I think if random strangers are googling key words and coming to our blogs written for ourselves, our family, and our friends, and then passing judgment, it may be time to lock the blogs.

Just My Humble Opinion.

Sarah said...

I agree with all that has been said. My kids get spanks. The belt however, has never been aloud. I've never been super good with timeouts, although they have spent time in their room on occassion. But I hand out spankin's when necessary, and it's not every day...they are fairly rare around here also anymore. My kids are very well behaved though, so I don't think I'm doing anything wrong as far as how they are punished. Whatever works for you. It's different for each family.

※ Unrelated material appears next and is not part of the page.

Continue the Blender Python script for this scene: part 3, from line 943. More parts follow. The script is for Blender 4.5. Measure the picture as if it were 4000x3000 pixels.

But it does get better, Abby! Er, I assume....I had 2 girls first, so I think that made it easier for me. But hang in there! You're doing a great job!

Hannah said...

You're doing great Abby! You are an awesome Mommy to those two boys.

Anonymous said...

I think you're doing an awesome job Abby! :)

David said...

Well, I never had children of my own, but I was a child once, and I was spanked, rarely and only for serious matters like the one you're talking about, and I never doubted that I was loved. Personally, I think it was the right thing for my mother to do under the circumstances.

David

Jenna said...

Abby, I love you. I was supposed to call you yesterday, but I too was having a rotten day. (Not because of my kids though). I am not a mom who spanks, but I have no judgement on those who choose to. It isn't right for me, but I think that for those who do so it can be done in a non-abusive way. Parenting is so hard. No two ways about it. And sometimes kids, with limited vocabulary and limited means of expressing emotion, have really bad days too. Sometimes I feel like smashing someone's face into the wall, and the only thing preventing me from doing it is the maturity I've gained. I think you are a really good, really consistent mom, and your kids are in great hands with you. Hang in there. Hopefully the rotten days are few and far between.

Love you. I also totally respect your decision to go private. Please include my email!